Fue hace días, cuando asomó las narices por este diario la
palabra pelagatos, que me prendé de ella. Me gustó, me sonaba bien, ser un
pelagatos en la vida casi se me antojaba un privilegio en este mundo en donde
la sabiduría infinita de tantos inunda las redes y los espacios públicos, un
pelagatos que ha leído algunos millares de libros, un simple maestro escuela, como
le decía días atrás a un comentarista de mi blog. Sonaba bien; incluso esta
pobre percepción de mi persona, aún así, se encontraba por encima de la
sabiduría de Sócrates, que decía saber sólo que no sabía nada. Sí, hay mañanas
en que la convicción de ser un pelagatos me aturulla a la hora de escribir.

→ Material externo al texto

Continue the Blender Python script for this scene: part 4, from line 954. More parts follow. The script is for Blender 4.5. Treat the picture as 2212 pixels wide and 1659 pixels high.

Y es que descubrir que uno es un pelagatos o no, no
siempre es fácil. Piénsese por ejemplo en un chimpancé al que todo el mundo le
ríe las gracias. Inmediatamente al susodicho se le llena el saco de la
autoestima hasta el borde, rebosa, se inflama. Ese, con tantos megustas en su
haber, con tanto respaldo, ya lo tiene bien jodido a la hora de mirarse en el
espejo y descubrir su grado de pelagatura, porque sus admiradores, pelagatos a
su vez o no, le nublarán su capacidad de reflexión. Reyes y gente importante se
encontraron siempre rodeados de lameculos y,
aunque la dulzura halaga pero la mucha miel empalaga, lo cierto es que éstos
comportamientos lo que hacen es abundar en la desinformación que reciben
nuestras conexiones neurales encargadas de la percepción de la realidad, con lo
que nuestro cerebro, carente de base formal para acercarse a ésta, puede
desbarrar de cabo a rabo.
Echo un vistazo en Internet y me encuentro que incluso existe
una Filosofía de la imbecilidad. La
imbecilidad abunda, se dice allí y en versión de andar por casa, «hay más
tontos que botellines» o «hay más tontos que perros descalzos». Cuando se trata
el tema de la imbecilidad, que no es es lo mismo que la pelagatura, pero que
puede aflorar de ésta al menor descuido, surge inevitablemente una sospecha de
que estando todos convencidos de que hay muchos imbéciles en el mundo, también lo
estamos de que los imbéciles son siempre «los otros». Nadie es inmune a la imbecilidad,
así que, descartando que todos podemos puntualmente comportarnos como imbéciles
(el que esté exento de culpa que tire la primera piedra) más vale curarse en
salud y estar ojo al canto no vaya a ser que en menos que canta un gallo nos
encontremos entre el gremio de los tontos de remate y seamos los últimos en
enterarnos de nuestra pertenencia a la tal feligresía.